> _SOURCE MATERIAL_
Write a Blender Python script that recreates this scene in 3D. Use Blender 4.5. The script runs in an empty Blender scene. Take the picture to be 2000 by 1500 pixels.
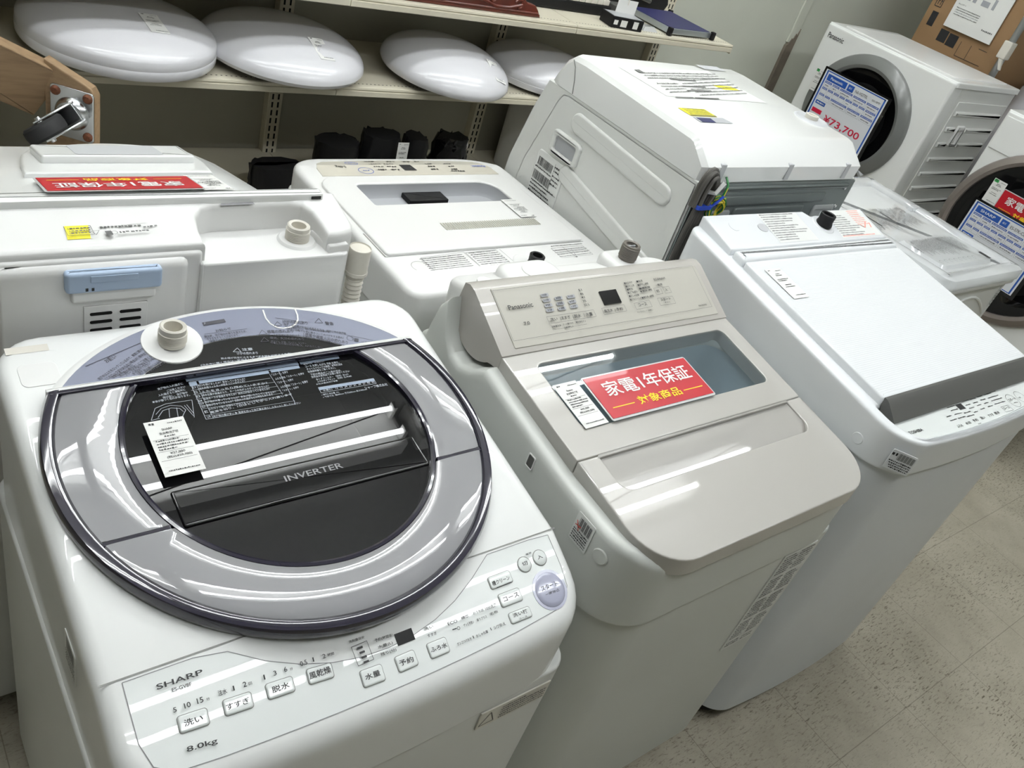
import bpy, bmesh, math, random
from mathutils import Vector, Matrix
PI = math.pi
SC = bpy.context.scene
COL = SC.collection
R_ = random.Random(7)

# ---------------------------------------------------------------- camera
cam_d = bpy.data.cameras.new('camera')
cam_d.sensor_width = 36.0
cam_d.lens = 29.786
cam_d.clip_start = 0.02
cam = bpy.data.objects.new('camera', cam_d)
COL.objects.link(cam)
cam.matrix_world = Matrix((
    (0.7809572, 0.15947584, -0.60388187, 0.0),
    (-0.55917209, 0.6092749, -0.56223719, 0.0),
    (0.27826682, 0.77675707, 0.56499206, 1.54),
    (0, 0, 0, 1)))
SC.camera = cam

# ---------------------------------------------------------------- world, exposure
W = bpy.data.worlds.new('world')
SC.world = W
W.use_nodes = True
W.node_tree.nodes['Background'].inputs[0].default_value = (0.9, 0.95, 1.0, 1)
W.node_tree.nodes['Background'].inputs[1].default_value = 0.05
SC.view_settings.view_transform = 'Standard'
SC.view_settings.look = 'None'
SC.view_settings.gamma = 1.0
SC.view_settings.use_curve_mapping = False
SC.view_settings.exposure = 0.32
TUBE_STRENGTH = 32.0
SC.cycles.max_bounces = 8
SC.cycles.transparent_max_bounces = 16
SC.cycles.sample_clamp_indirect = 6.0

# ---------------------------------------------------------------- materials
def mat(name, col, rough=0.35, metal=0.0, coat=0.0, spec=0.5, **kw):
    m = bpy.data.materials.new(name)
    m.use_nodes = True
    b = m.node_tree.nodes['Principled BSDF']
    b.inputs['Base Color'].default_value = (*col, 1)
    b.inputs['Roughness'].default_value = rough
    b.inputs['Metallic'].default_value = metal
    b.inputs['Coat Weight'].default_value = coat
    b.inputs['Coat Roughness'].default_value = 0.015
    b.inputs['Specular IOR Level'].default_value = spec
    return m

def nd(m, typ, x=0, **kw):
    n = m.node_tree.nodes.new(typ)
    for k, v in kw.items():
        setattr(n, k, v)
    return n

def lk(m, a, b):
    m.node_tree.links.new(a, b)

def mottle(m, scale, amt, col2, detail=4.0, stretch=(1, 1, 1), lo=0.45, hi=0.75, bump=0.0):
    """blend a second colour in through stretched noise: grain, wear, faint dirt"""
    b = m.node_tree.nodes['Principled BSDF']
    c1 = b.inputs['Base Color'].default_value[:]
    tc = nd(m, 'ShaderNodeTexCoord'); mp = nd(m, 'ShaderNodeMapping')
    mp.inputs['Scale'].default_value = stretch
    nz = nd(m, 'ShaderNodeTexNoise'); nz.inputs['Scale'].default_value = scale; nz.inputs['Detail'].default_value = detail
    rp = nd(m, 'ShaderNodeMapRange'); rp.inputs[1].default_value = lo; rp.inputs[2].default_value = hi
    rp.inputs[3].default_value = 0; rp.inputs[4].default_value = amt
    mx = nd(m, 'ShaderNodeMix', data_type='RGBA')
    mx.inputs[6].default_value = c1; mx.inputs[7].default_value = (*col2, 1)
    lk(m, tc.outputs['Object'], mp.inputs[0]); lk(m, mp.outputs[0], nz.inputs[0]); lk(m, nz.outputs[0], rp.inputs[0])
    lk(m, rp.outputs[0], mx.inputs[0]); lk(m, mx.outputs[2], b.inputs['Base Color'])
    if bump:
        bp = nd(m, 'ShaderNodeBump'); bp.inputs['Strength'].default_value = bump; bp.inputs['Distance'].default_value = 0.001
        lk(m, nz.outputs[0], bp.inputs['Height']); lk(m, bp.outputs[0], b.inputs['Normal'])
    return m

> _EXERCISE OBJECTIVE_
Up to and including the line containing "R_ = random.Random(7)", repeat every line from the start of the data, but none of the pictures.

> _RESPONSE TO THIS TASK_
Write a Blender Python script that recreates this scene in 3D. Use Blender 4.5. The script runs in an empty Blender scene. Take the picture to be 2000 by 1500 pixels.
import bpy, bmesh, math, random
from mathutils import Vector, Matrix
PI = math.pi
SC = bpy.context.scene
COL = SC.collection
R_ = random.Random(7)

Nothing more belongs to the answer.